An Independent Approach: Scotch Malt Sales
Scotch Malt Sales was an importer, and later bottler, in Japan that offered some now famous early bottlings in striking 50cl sample bottle presentation. The company started life as an advertising agency called Oskar in 1971, under ownership of the Simamura family. In 1977 the company entered an agreement with Morrison Bowmore to import and sell their products in Japan. This kindled a deeper interest in whisky for the company which led to them opening a member's bar - 'Bar Bowmore' - in Tokyo, and eventually merging with liquor company 'Takaraya' in 1980. The result of this merger was the new company name: Scotch Malt Sales. The importing business of whisky continued, and by 1985 they had launched a mail order business for independent single malt bottlings.
The most famous Scotch Malt Sales bottlings are undoubtedly the 50cl sample type bottlings without seals. These were created by decanting Signatory bottlings, so the stocks technically come from Signatory, which is logical looking at the releases Signatory was putting out at the time such as the 1967 Laphroaigs. The lack of seals, although unthinkable to most whisky bottlers and enthusiasts today, simply reflects the vastly more innocent era in which the presumptive fate of these bottles was short term consumption.
Irrespective of these somewhat questionable practices, there are some remarkable whiskies sheltered in these early series by Scotch Malt Sales. Stunning examples of 1960s and 1970s whisky making that helped to further entrench a passion for Scotch Whisky in Japan, and to help the ongoing growth of independent bottling and wider interest in single malts. Highlights undoubtedly include the 1967 Laphroaig, from the same parcel of casks that Signatory originally purchased from US Laphroaig importer John Gross, this stands as one of the pinnacles of 1960s Islay single malt. Other remarkable bottlings in this auction include the 1964 31 year old Glenfarclas and a 1969 26 year old Springbank: both exemplary illustrations of their respective distillery styles during those classic production eras.

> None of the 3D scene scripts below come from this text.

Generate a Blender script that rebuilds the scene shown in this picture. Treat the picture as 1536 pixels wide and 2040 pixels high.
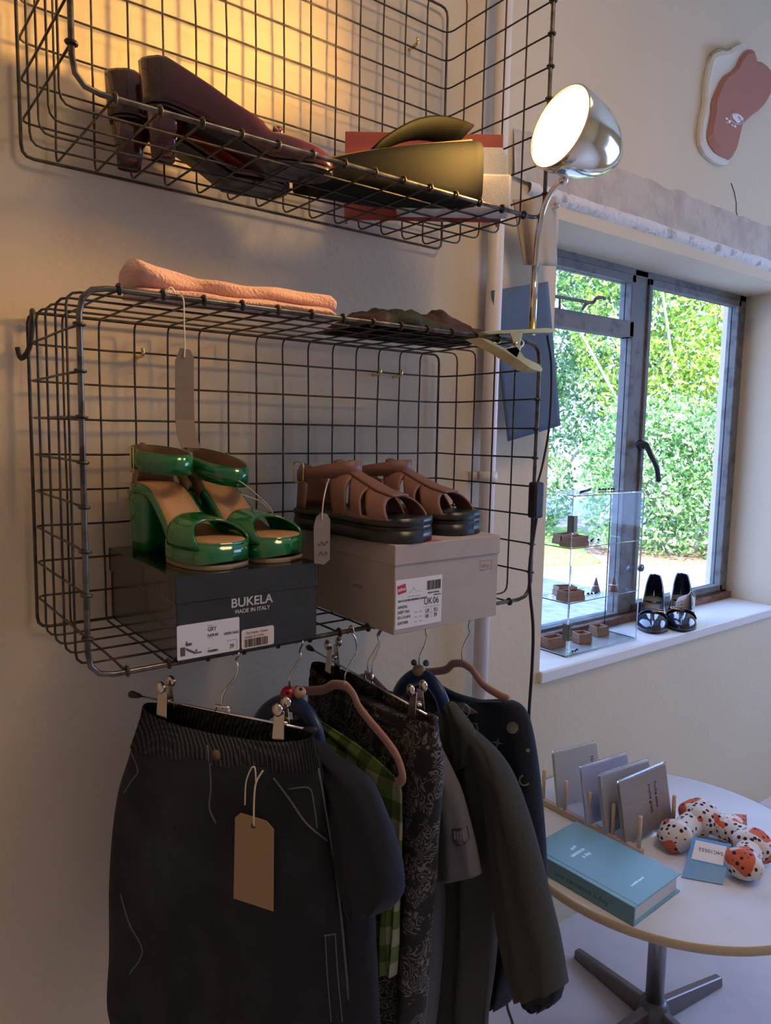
import bpy, bmesh, math, random
import numpy as np
from mathutils import Vector, Matrix, noise as mnoise
for o in list(bpy.data.objects): bpy.data.objects.remove(o)
SC = bpy.context.scene
COL = SC.collection
random.seed(4); RNG = np.random.default_rng(4)
PI = math.pi
# ---------------------------------------------------------------- camera
RT = np.array([.796174,-.604802,.017928]); UP = np.array([.051769,.09761,.993877]); FW = np.array([.602849,.790372,-.109025])
CAM = np.array([-.264148,-1.097250,1.259297]); F = 1446.78
cd = bpy.data.cameras.new('camera'); cam = bpy.data.objects.new('camera', cd); COL.objects.link(cam)
cam.matrix_world = Matrix(((RT[0], UP[0], -FW[0], CAM[0]), (RT[1], UP[1], -FW[1], CAM[1]), (RT[2], UP[2], -FW[2], CAM[2]), (0, 0, 0, 1)))
cd.sensor_fit = 'HORIZONTAL'; cd.sensor_width = 36; cd.lens = F/1536*36; cd.clip_start = .02; cd.clip_end = 200
SC.camera = cam
# ---------------------------------------------------------------- light and exposure
SC.view_settings.view_transform = 'Standard'; SC.view_settings.look = 'None'
SC.view_settings.gamma = 1; SC.view_settings.use_curve_mapping = False
SC.view_settings.exposure = 0.3
W = bpy.data.worlds.new('sky'); SC.world = W; W.use_nodes = True
bg = W.node_tree.nodes['Background']; bg.inputs[0].default_value = (.33, .51, 1, 1); bg.inputs[1].default_value = 5.8
def light(name, kind, loc, energy, color, direction=None, **kw):
    l = bpy.data.lights.new(name, kind); l.energy = energy; l.color = color
    for k, v in kw.items(): setattr(l, k, v)
    o = bpy.data.objects.new(name, l); COL.objects.link(o); o.location = loc
    if direction is not None: o.rotation_euler = Vector(direction).to_track_quat('-Z', 'Y').to_euler()
    return o
light('sun', 'SUN', (0, -5, 8), 13, (1, .95, .85), (.30, .72, -.62), angle=.01)
LAMP_STRENGTH = 9
light('warm_overhead_fill', 'AREA', (.7, -1.0, 2.55), 7.5, (1, .68, .36), (0, 0, -1), shape='DISK', size=.5)  # added warm fill from overhead, no visible fitting; lifts the room and upper wall
# ---------------------------------------------------------------- helpers
def ray(x, y): return FW + RT*(x-768)/F - UP*(y-1020)/F
def pY(x, y, Y): d = ray(x, y); return CAM + d*(Y-CAM[1])/d[1]
def pZ(x, y, Z): d = ray(x, y); return CAM + d*(Z-CAM[2])/d[2]
def pPl(x, y, P0, n): d = ray(x, y); return CAM + d*(np.dot(np.array(P0)-CAM, n)/np.dot(d, n))
def nt(m): return m.node_tree.nodes, m.node_tree.links
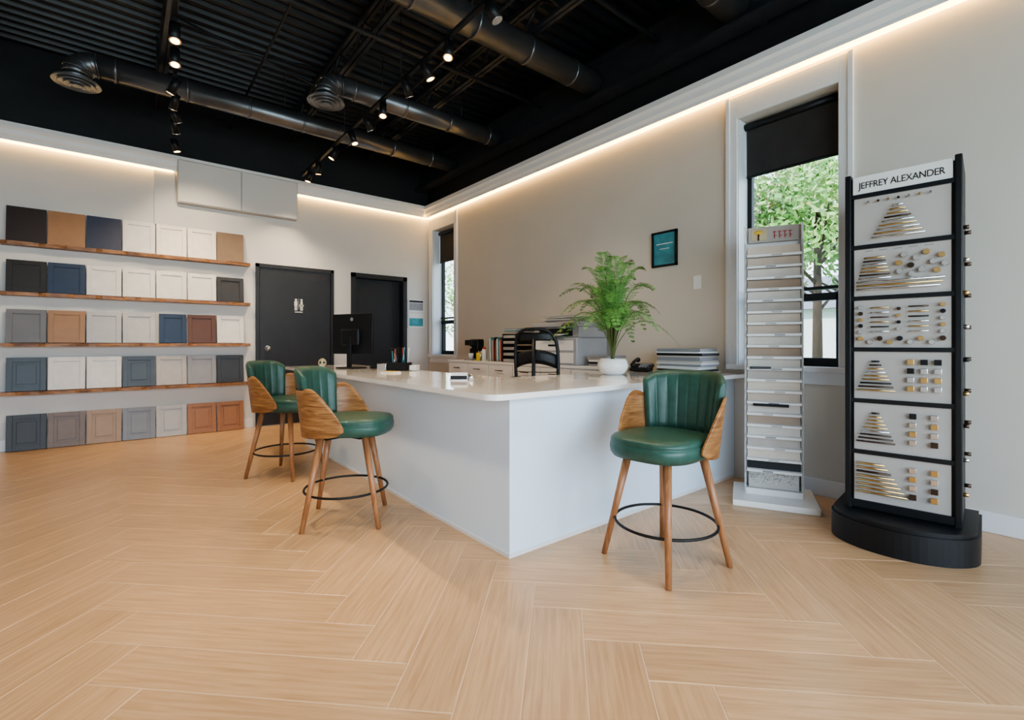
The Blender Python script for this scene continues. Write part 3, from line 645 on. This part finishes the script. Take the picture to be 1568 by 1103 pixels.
def tree(x,y,h,r,ms,n=2600):
    b=B(); b.cyl((0,0,-.11),(0,0,h),.12,bark,r1=.06,seg=8)
    for k in range(7): a=k*.9; b.cyl((0,0,h*.45+k*.2),(r*.7*math.cos(a),r*.7*math.sin(a),h*.6+k*.35),.04,bark,r1=.015,seg=6)
    bl=[(random.uniform(-.6,.6)*r,random.uniform(-.6,.6)*r,h+random.uniform(-.5,.5)*r,r*random.uniform(.35,.6)) for _ in range(12)]
    for k in range(n):
        cx,cy,cz_,rr=bl[k%12]; v=Vector((random.gauss(0,1),random.gauss(0,1),random.gauss(0,1))).normalized()*rr*random.uniform(.6,1.08)+Vector((cx,cy,cz_))
        u=Vector((random.gauss(0,1),random.gauss(0,1),random.gauss(0,1))).normalized(); w=u.orthogonal().normalized(); s_=random.uniform(.05,.11)
        mi_=ms[2] if len(ms)>2 and (k%12) in(1,4,7,9) else ms[k%2]
        b.f([b.v(v-u*s_),b.v(v+w*s_*.7),b.v(v+u*s_),b.v(v-w*s_*.7)],b.mi(mi_))
    b.obj('tree',(x,y,0))
random.seed(5)
tree(11.8,3.9,4.2,1.9,lm[:2],4800); tree(13.2,6.3,4.3,1.9,lm,5200); tree(15.8,4.6,5.0,2.3,lm,4600); tree(12.5,11.5,3.4,2.3,lm[:2]); tree(11.5,16.5,3.4,2.0,lm[:2])
# world
w=D.worlds.new('World'); SC.world=w; w.use_nodes=True; nt=w.node_tree; bg=nt.nodes['Background']
tc=nt.nodes.new('ShaderNodeTexCoord'); sp=nt.nodes.new('ShaderNodeSeparateXYZ'); rp=nt.nodes.new('ShaderNodeValToRGB')
nt.links.new(tc.outputs['Generated'],sp.inputs[0]); nt.links.new(sp.outputs['Z'],rp.inputs['Fac']); nt.links.new(rp.outputs['Color'],bg.inputs['Color'])
rp.color_ramp.elements[0].color=(.78,.90,1,1); rp.color_ramp.elements[1].color=(.42,.63,1,1); bg.inputs['Strength'].default_value=4.0
s=D.lights.new('sun','SUN'); s.energy=6; s.angle=R(3); so=D.objects.new('sun',s); SC.collection.objects.link(so); so.rotation_euler=Vector((.75,-.25,-.9)).to_track_quat('-Z','Y').to_euler()
def area(name,loc,dirv,sx_,sy_,e,col):
    l=D.lights.new(name,'AREA'); l.shape='RECTANGLE'; l.size=sx_; l.size_y=sy_; l.energy=e; l.color=col
    o=D.objects.new(name,l); SC.collection.objects.link(o); o.location=loc; o.rotation_euler=Vector(dirv).to_track_quat('-Z','Z').to_euler(); return o
area('storefront_daylight',(.15,YF+.05,1.75),(0,1,0),7.2,2.8,310,(.68,.85,1))
# camera
cam=D.cameras.new('camera'); cam.sensor_width=36; cam.lens=731/1568*36; cam.shift_y=-.0156; cam.clip_start=.05
co=D.objects.new('camera',cam); SC.collection.objects.link(co); co.location=(0,0,1.2); co.rotation_euler=(R(90),0,R(-39.1)); SC.camera=co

For a long time these bottlings, like many of the most legendary Japanese market releases, have been highly elusive and hard to come by. Unsurprisingly many were consumed, or disappeared into Japan's labyrinthian network of independent whisky bars. For whisky lovers who got into single malts in the 1990s though, they remain an immediately recognisable series of labels and still command great affection. Helped of course by the fact that the whiskies themselves were often stunning, superbly selected examples. To see them at auction today in the UK is a vanishingly scarce occurrence.